Born in 1975, the product of two beautiful parents. Raised in West Baltimore—not quite The Wire, but sometimes ill all the same. Studied at the Mecca for some years in the mid-’90s. Emerged with a purpose, if not a degree. Slowly migrated up the East Coast with a baby and my beloved, until I reached the shores of Harlem. Wrote some stuff along the way.

The Revenge Flick

By Ta-Nehisi Coates
May 3 2011, 10:00 AM ET Comment

Quentin Tarantino is writing and directing a black Southern:

...In his film, according to one source who has read the script, "Django is a freed slave, who, under the tutelage of a German bounty hunter (played by Christopher Waltz the evil Nazi officer in Inglorious Basterds) becomes a bad-ass bounty hunter himself, and after assisting Waltz in taking down some bad guys for profit, is helped by Waltz in tracking down his slave wife and liberating her from an evil plantation owner. And that doesn't even half begin to cover it! This film deals with racism as I've rarely seen it handled in a Hollywood film. While it's 100 percent pure popcorn and revenge flick, it is pure genius in the way it takes on the evil slave owning south.
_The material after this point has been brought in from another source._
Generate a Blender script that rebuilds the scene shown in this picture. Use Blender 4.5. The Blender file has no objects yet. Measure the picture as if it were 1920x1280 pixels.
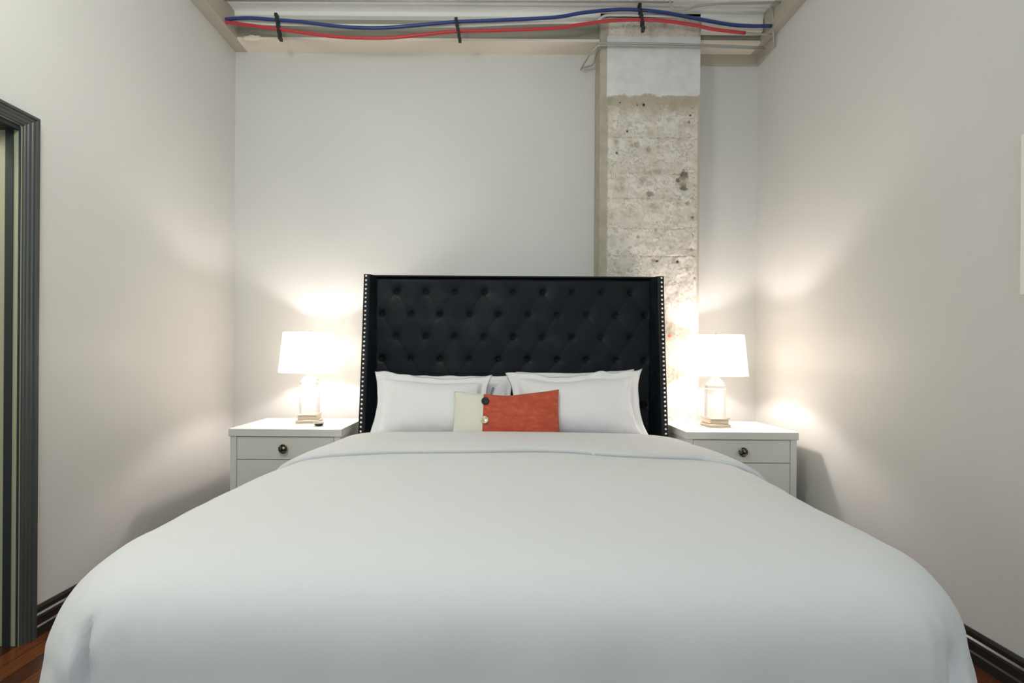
import bpy, bmesh, math, random
from mathutils import Vector, Matrix, noise
C = bpy.context.scene.collection
SC = bpy.context.scene
PI = math.pi

# ---------------------------------------------------------------- camera
F = 870.0; VX = 935.0; VY = 664.0; ROLL = math.radians(0.4); HC = 1.2
cd = bpy.data.cameras.new('camera'); cam = bpy.data.objects.new('camera', cd); C.objects.link(cam)
cd.sensor_width = 36; cd.lens = F/1920*36; cd.shift_x = (960-VX)/1920; cd.shift_y = (VY-640)/1920
cd.clip_start = 0.02
cam.location = (0, 0, HC); cam.rotation_euler = (PI/2, -ROLL, 0)
SC.camera = cam

def at(px, py, Y):
    dx, dy = px-VX, py-VY; c, s = math.cos(ROLL), math.sin(ROLL)
    return Vector(((dx*c+dy*s)*Y/F, Y, HC-(-dx*s+dy*c)*Y/F))

# ---------------------------------------------------------------- world, exposure, lights
vs = SC.view_settings
vs.view_transform = 'Standard'; vs.look = 'None'; vs.gamma = 1; vs.use_curve_mapping = False
vs.exposure = 0.0
w = bpy.data.worlds.new('world'); SC.world = w; w.use_nodes = True
w.node_tree.nodes['Background'].inputs[0].default_value = (0.75, 0.85, 1, 1)
w.node_tree.nodes['Background'].inputs[1].default_value = 0.3

def area(name, loc, rot, sx, sy, power, col):
    l = bpy.data.lights.new(name, 'AREA'); l.shape = 'RECTANGLE'; l.size = sx; l.size_y = sy
    l.energy = power; l.color = col
    o = bpy.data.objects.new(name, l); C.objects.link(o); o.location = loc; o.rotation_euler = rot
    return o
# daylight through the tall window behind the camera, and an unseen point light added overhead to brighten the ceiling
area('window_daylight', (0.0, -1.9, 2.0), (PI/2, 0, 0), 2.6, 2.2, 30, (0.80, 0.93, 1.0))
pl = bpy.data.lights.new('unseen_overhead_light', 'POINT'); pl.energy = 50; pl.color = (0.97, 0.985, 0.93); pl.shadow_soft_size = .22
po = bpy.data.objects.new('unseen_overhead_light', pl); C.objects.link(po); po.location = (-1.05, 0.9, 2.75)
area('hall_light', (-2.75, 1.2, 2.9), (0, 0, 0), 0.5, 0.5, 20, (1.0, 0.97, 0.72))

# ---------------------------------------------------------------- materials
def mat(name, col, rough=0.5, metal=0.0, **k):
    m = bpy.data.materials.new(name); m.use_nodes = True
    b = m.node_tree.nodes['Principled BSDF']
    b.inputs['Base Color'].default_value = (*col, 1); b.inputs['Roughness'].default_value = rough
    b.inputs['Metallic'].default_value = metal
    for n, v in k.items(): b.inputs[n.replace('_', ' ')].default_value = v
    return m
class NT:
    def __init__(s, m): s.m = m; s.t = m.node_tree; s.b = s.t.nodes['Principled BSDF']
    def n(s, ty, **props):
        x = s.t.nodes.new(ty)
        for k, v in props.items(): setattr(x, k, v)
        return x
    def l(s, a, b): s.t.links.new(a, b)
    def coord(s, kind='Object'): return s.n('ShaderNodeTexCoord').outputs[kind]
    def mapping(s, v, scale=(1,1,1), loc=(0,0,0)):
        m = s.n('ShaderNodeMapping'); s.l(v, m.inputs[0]); m.inputs['Scale'].default_value = scale; m.inputs['Location'].default_value = loc
        return m.outputs[0]
    def noise(s, v, scale, detail=4, rough=.5):
        x = s.n('ShaderNodeTexNoise'); s.l(v, x.inputs['Vector']); x.inputs['Scale'].default_value = scale
        x.inputs['Detail'].default_value = detail; x.inputs['Roughness'].default_value = rough
        return x.outputs[0]
    def ramp(s, f, stops):
        r = s.n('ShaderNodeValToRGB'); s.l(f, r.inputs[0]); e = r.color_ramp.elements
        while len(e) < len(stops): e.new(.5)
        for el, (p, c) in zip(e, stops):
            el.position = p; el.color = (*c, 1) if len(c) == 3 else c
        return r.outputs[0]
    def mix(s, f, a, b, mode='MIX'):
        x = s.n('ShaderNodeMix', data_type='RGBA', blend_type=mode)
        for v, i in ((f, 0), (a, 6), (b, 7)):
            if isinstance(v, (int, float)): x.inputs[i].default_value = v
            elif isinstance(v, tuple): x.inputs[i].default_value = (*v, 1)
            else: s.l(v, x.inputs[i])
        return x.outputs[2]
    def math(s, op, a, b=0.0, c=None):
        x = s.n('ShaderNodeMath', operation=op)
        for i, v in enumerate((a, b) if c is None else (a, b, c)):
            if isinstance(v, (int, float)): x.inputs[i].default_value = v
            else: s.l(v, x.inputs[i])
        return x.outputs[0]
    def bump(s, h, strength, dist=.01):
        x = s.n('ShaderNodeBump'); x.inputs['Strength'].default_value = strength; x.inputs['Distance'].default_value = dist
        s.l(h, x.inputs['Height']); s.l(x.outputs[0], s.b.inputs['Normal'])

def wall_mat(name, col, rough=.55):
    m = mat(name, col, rough); t = NT(m); v = t.coord()
    n = t.noise(v, 1.3, 3)
    t.l(t.ramp(n, [(.3, tuple(c*.975 for c in col)), (.7, tuple(min(1, c*1.02) for c in col))]), t.b.inputs['Base Color'])
    t.bump(t.noise(v, 160, 3), .05, .002)
    return m
M_wall = wall_mat('painted_wall', (.672, .666, .636), .42)
M_ceil = wall_mat('ceiling_paint', (.86, .87, .84))
M_beam = wall_mat('beam_paint', (.46, .42, .34))
M_soffit = wall_mat('lamp_warmed_plaster', (.82, .73, .62))  # peach glow of the lamps on the underside is put into this colour
M_recess = wall_mat('dark_beam_face', (.30, .29, .235))  # darker, greener tone for the face above the soffit edge

def fabric(name, col, rough=.85, scale=900, bump=.12, sheen=.2):
    m = mat(name, col, rough); t = NT(m); v = t.coord()
    t.b.inputs['Sheen Weight'].default_value = sheen
    n1 = t.noise(v, scale, 2); n2 = t.noise(v, 6, 4)
    h = t.math('ADD', t.math('MULTIPLY', n1, .15), n2)
    t.bump(h, bump, .01)
    return m
M_duvet = fabric('white_duvet_cotton', (.745, .75, .75), .8)
M_linen = fabric('white_linen', (.88, .87, .88), .85)
M_matt = fabric('mattress_ticking', (.8, .8, .8), .9)

def velvet():
    m = mat('navy_velvet', (.006, .011, .017), .55); t = NT(m); v = t.coord()
    n = t.noise(t.mapping(v, (1, 1, .8)), 7, 4, .6)
    t.l(t.ramp(n, [(.35, (.002, .0055, .0072)), (.65, (.006, .009, .0145))]), t.b.inputs['Base Color'])
    t.l(t.ramp(n, [(.35, (.4,)*3), (.6, (.7,)*3)]), t.b.inputs['Roughness'])
    t.b.inputs['Sheen Weight'].default_value = .07; t.b.inputs['Sheen Roughness'].default_value = .35
    t.b.inputs['Sheen Tint'].default_value = (.45, .6, .8, 1)
    t.b.inputs['Specular IOR Level'].default_value = .25
    t.bump(t.noise(v, 500, 2), .1, .002)
    return m
M_velvet = velvet()
M_wing = mat('black_wing_velvet', (.010, .011, .013), .6, Specular_IOR_Level=.3)
M_nail = mat('polished_nailhead', (.95, .94, .90), .34, .8)
M_white_lac = mat('white_lacquer', (.72, .72, .67), .32)
M_gap = mat('dark_gap', (.03, .03, .025), .8)
M_bronze = mat('dark_bronze', (.035, .028, .022), .3, .9)
_t = NT(M_bronze); _t.l(_t.ramp(_t.noise(_t.coord(), 90, 2), [(.45, (.03, .025, .02)), (.62, (.5, .42, .27))]), _t.b.inputs['Base Color'])
M_brass = mat('aged_brass', (.45, .36, .2), .3, 1)
M_trim = mat('charcoal_trim_paint', (.062, .066, .062), .34)
M_base = mat('espresso_baseboard_paint', (.020, .018, .014), .3)
M_jamb = mat('olive_jamb_paint', (.40, .41, .30), .3)
M_slot = mat('dark_slot', (.02, .03, .035), .5)
M_pex_blue = mat('blue_tube', (.025, .05, .20), .35)
M_pex_red = mat('red_tube', (.50, .035, .045), .35)
M_metal = mat('galvanised_conduit', (.42, .41, .38), .45, .55)
M_whitepipe = mat('white_conduit', (.68, .68, .62), .4)
M_black = mat('black_plastic', (.01, .01, .01), .4)
M_silver = mat('brushed_champagne', (.62, .55, .45), .28, .85)
M_frame = mat('white_frame', (.86, .84, .78), .5)
M_art = mat('cream_canvas', (.80, .78, .72), .7)
M_rimwood = mat('brown_edge', (.28, .22, .17), .6)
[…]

Think of what he did with the Nazis in Inglorious and you'll get a sense of what he's doing with slave owners and slave overseers in this one."

It's good to see a post-Civil War flick that doesn't focus on some ostensibly non-slaveholding, ex-Confederate, who only fought because "ya'll was down here," going to avenge his slain and raped (don't forget raped!) wife. 

Putting a freedman in that role gets us past the laughable historical frame, as the fate that these film-makers ascribe to ex-Confederates were much more likely to befall the Colored Troops. But it still leaves us with the problem of women (almost) in refrigerators. The girl is still little more than a plot-device.

I don't know how much of this is just about the limits of make big films, so I always feel funny making these sorts of critiques. Besides, I'm not a fan of Tarantino's scenes of gratuitous violence. I guess it's better then a bunch of passive Negroes, singing hymns or shuffling.